Da primeira vez que foi a Brasília, lá pela
década de 90, a mulher sentiu um impacto grande. Estava feliz, tinha vinte e
poucos e sonhos pela frente. Como um João de Santo Cristo, ela ficou bestificada,
não viu as luzes de natal, a época era outra, mas que cidade linda, pensou ao
cruzar o eixo central, passar pela esplanada dos ministérios, o Congresso
concretista erguido, a Catedral, os holofotes sugerindo vida aos monumentos.

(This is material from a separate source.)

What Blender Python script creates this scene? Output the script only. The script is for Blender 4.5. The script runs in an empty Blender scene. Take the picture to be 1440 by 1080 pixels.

O deslumbramento durou menos de um dia.
Instalada numa das quadras, ela não conseguiu voltar para o apartamento depois
de um passeio. Para a mulher, era impossível identificar o prédio onde estava
hospedada tamanha a falta de personalidade das fachadas. Logo ela, com um
sistema de localização natural, que lembrava de referências de qualquer cidade
que visitava e conseguia se situar bem em alemão, árabe ou sueco, se sentiu
perdida ali, numa 403 sul. Ou norte.
Por mais que lhe expliquem a arquitetura baseada
em um avião, não tem jeito. Para essa mulher é impossível se locomover assim,
a esmo. Talvez ela não goste de aviões e isso a impeça de ter uma relação mais
natural com o lugar. Ela gosta mesmo é
de viajar, é fato, mas preferia que já houvesse um teletransportador que a
levasse para onde ela quisesse ir sem precisar de aeroportos, esperar horas
pelo embarque, despachar malas, passar
pelos malditos detectores de metal, como ela diz, ser obrigada a ficar descalça
ou ter a bolsa escolhida aleatoriamente para ser revistada. São pequenas coisas
que se transformam num transtorno, ela entende isso. Mas viaja, fazer o quê, se
pergunta. E viaja.
Também não é grande fã de Niemeyer, mas não
fica a repetir isso por aí. Os tempos atuais andam tão extremos que não gostar
do arquiteto pode ser considerado um ato de direita, de querer a volta da
ditadura, sabe-se lá. Cada vez mais a mulher acha esquisitas as tentativas de
enquadramento das pessoas em categorias previamente catalogadas, tão comuns
nesses radicalismos dos que seguem cartilhas. Ela se sente sem turmas, isolada. Não é disso ou daquilo,
não é assim nem assado. É de tudo, e não é de nada. É. Foi. O futuro não é mais
como era antigamente.
E ela gosta ainda menos de ir ao Congresso,
mas disso o Niemeyer não tem culpa. A vida política se transformou num jogo,
puro poder e dinheiro. Sempre foi assim, dizem. É. Sempre foi. A mulher sente
mal estar ao cruzar as fronteiras daquelas Casas, caminhar pelos labirínticos
corredores forrados de carpetes opressivos, criadouro de ácaros contemporâneos
do próprio Juscelino. Gabinetes e
plenários decorados com móveis alquebrados, em péssimo estado de conservação. É
o que ela pensa. E faz as contas e vê que se paga, por ano, mais de 33 milhões
de reais por cada (e pede perdão pelo cacófato) um dos 81 senadores e quase
sete milhões para cada um dos 513 deputados federais. Fora os funcionários, num
número obsceno, visivelmente sem ter o que fazer, esperando com ares tediosos
para bater o ponto desde as nove horas da manhã. Acha imoral, escorchante, um deboche. Mas é só a opinião dela, não há nada de errado
em ter opinião ainda, não? Ainda.
Bonito, em Brasília, é o céu, vislumbra, eternamente
em cúpula, com nuvens gorduchas. É o que vale a pena, ela pensa enquanto corre
no fim da tarde. Alguma coisa tem que valer a pena. E respira fundo olhando o
horizonte do parque de grama amarelada. Ninhos de coruja cavados na terra
barrenta. O sol se esconde por trás de um prédio quadrado de janelas pequeninas
e os últimos raios tornam a cidade acobreada.
Ao chegar ao Rio, a umidade. A praia se
escancara despudoradamente no caminho. A
ressaca traz ondas ao calçadão.
Lar, Doce Lar escrito no capacho da porta do
vizinho. A casa dela, da mulher, vazia. Capacho cru, sem mensagens. Ninguém mais
mora ali. Acende a luz. O manjericão,
que florescia na cozinha desde maio, está seco como a paisagem de Brasília. O
manjericão não podia fazer isso, logo o manjericão, tão bem cuidado. Que lhe rendia um pesto grosso no molho da
massa, misturado a nozes e queijo parmesão. Ressequido, sem vida. Atira a planta no lixo. E o gesto lhe faz os
olhos ficarem mareados.
Desfaz a mala. Separa as roupas para lavar. O futuro não é mais como era antigamente.